- [Objective]
From the entries that follow, reproduce exactly and only the lines from the line with "Continue the Blender" to the line with "6); mb.build('bonnet_stay', c.root)", endpoints included.

- [Dataset extract]
########
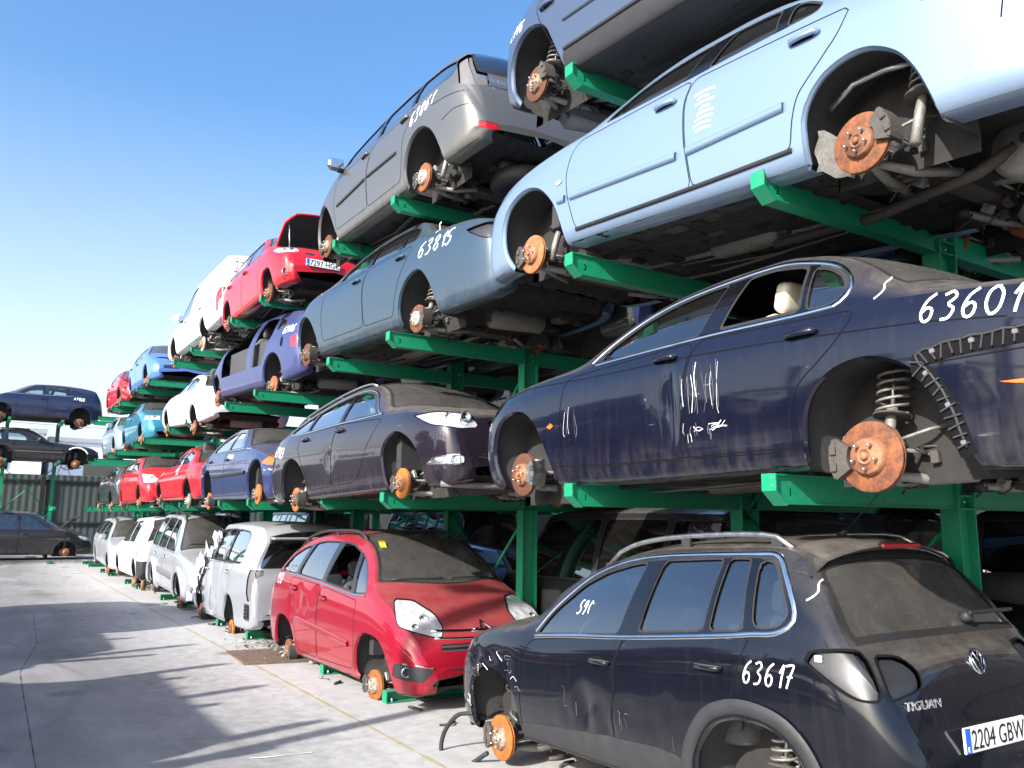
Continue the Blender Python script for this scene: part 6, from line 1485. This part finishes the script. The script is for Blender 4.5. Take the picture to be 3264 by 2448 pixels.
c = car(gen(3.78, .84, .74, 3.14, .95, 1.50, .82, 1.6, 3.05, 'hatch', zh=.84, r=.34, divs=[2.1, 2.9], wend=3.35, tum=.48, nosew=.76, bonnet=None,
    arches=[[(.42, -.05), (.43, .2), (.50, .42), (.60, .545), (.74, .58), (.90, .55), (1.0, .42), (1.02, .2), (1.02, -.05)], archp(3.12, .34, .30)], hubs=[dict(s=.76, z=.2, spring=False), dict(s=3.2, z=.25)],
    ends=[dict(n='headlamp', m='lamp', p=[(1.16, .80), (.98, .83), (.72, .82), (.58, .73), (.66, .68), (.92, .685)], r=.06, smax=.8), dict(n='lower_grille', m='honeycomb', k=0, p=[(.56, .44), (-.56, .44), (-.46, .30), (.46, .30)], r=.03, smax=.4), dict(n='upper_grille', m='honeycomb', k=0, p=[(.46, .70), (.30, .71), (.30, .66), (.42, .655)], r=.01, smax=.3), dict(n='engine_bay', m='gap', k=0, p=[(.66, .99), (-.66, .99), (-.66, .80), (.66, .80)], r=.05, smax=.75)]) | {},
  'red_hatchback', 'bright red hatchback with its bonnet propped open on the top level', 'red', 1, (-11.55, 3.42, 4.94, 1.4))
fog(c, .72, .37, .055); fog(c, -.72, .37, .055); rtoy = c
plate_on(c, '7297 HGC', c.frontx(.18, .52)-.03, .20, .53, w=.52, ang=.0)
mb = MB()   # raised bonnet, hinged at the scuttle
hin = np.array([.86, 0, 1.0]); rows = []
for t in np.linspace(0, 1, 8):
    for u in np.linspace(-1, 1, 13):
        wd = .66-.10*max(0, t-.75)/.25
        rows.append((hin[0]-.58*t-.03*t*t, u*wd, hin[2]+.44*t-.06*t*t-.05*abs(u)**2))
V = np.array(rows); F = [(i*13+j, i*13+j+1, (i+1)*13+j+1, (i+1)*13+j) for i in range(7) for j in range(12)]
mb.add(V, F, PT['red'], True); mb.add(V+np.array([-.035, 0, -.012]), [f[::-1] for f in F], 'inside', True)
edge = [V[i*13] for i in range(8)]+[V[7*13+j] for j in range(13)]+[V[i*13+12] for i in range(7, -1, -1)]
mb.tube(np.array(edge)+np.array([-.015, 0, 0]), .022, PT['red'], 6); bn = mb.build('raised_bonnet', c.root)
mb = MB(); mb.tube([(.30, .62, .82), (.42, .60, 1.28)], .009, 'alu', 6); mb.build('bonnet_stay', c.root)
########
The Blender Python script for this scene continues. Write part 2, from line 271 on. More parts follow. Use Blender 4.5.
########
- [Answer to this task]
Continue the Blender Python script for this scene: part 6, from line 1485. This part finishes the script. The script is for Blender 4.5. Take the picture to be 3264 by 2448 pixels.
c = car(gen(3.78, .84, .74, 3.14, .95, 1.50, .82, 1.6, 3.05, 'hatch', zh=.84, r=.34, divs=[2.1, 2.9], wend=3.35, tum=.48, nosew=.76, bonnet=None,
    arches=[[(.42, -.05), (.43, .2), (.50, .42), (.60, .545), (.74, .58), (.90, .55), (1.0, .42), (1.02, .2), (1.02, -.05)], archp(3.12, .34, .30)], hubs=[dict(s=.76, z=.2, spring=False), dict(s=3.2, z=.25)],
    ends=[dict(n='headlamp', m='lamp', p=[(1.16, .80), (.98, .83), (.72, .82), (.58, .73), (.66, .68), (.92, .685)], r=.06, smax=.8), dict(n='lower_grille', m='honeycomb', k=0, p=[(.56, .44), (-.56, .44), (-.46, .30), (.46, .30)], r=.03, smax=.4), dict(n='upper_grille', m='honeycomb', k=0, p=[(.46, .70), (.30, .71), (.30, .66), (.42, .655)], r=.01, smax=.3), dict(n='engine_bay', m='gap', k=0, p=[(.66, .99), (-.66, .99), (-.66, .80), (.66, .80)], r=.05, smax=.75)]) | {},
  'red_hatchback', 'bright red hatchback with its bonnet propped open on the top level', 'red', 1, (-11.55, 3.42, 4.94, 1.4))
fog(c, .72, .37, .055); fog(c, -.72, .37, .055); rtoy = c
plate_on(c, '7297 HGC', c.frontx(.18, .52)-.03, .20, .53, w=.52, ang=.0)
mb = MB()   # raised bonnet, hinged at the scuttle
hin = np.array([.86, 0, 1.0]); rows = []
for t in np.linspace(0, 1, 8):
    for u in np.linspace(-1, 1, 13):
        wd = .66-.10*max(0, t-.75)/.25
        rows.append((hin[0]-.58*t-.03*t*t, u*wd, hin[2]+.44*t-.06*t*t-.05*abs(u)**2))
V = np.array(rows); F = [(i*13+j, i*13+j+1, (i+1)*13+j+1, (i+1)*13+j) for i in range(7) for j in range(12)]
mb.add(V, F, PT['red'], True); mb.add(V+np.array([-.035, 0, -.012]), [f[::-1] for f in F], 'inside', True)
edge = [V[i*13] for i in range(8)]+[V[7*13+j] for j in range(13)]+[V[i*13+12] for i in range(7, -1, -1)]
mb.tube(np.array(edge)+np.array([-.015, 0, 0]), .022, PT['red'], 6); bn = mb.build('raised_bonnet', c.root)
mb = MB(); mb.tube([(.30, .62, .82), (.42, .60, 1.28)], .009, 'alu', 6); mb.build('bonnet_stay', c.root)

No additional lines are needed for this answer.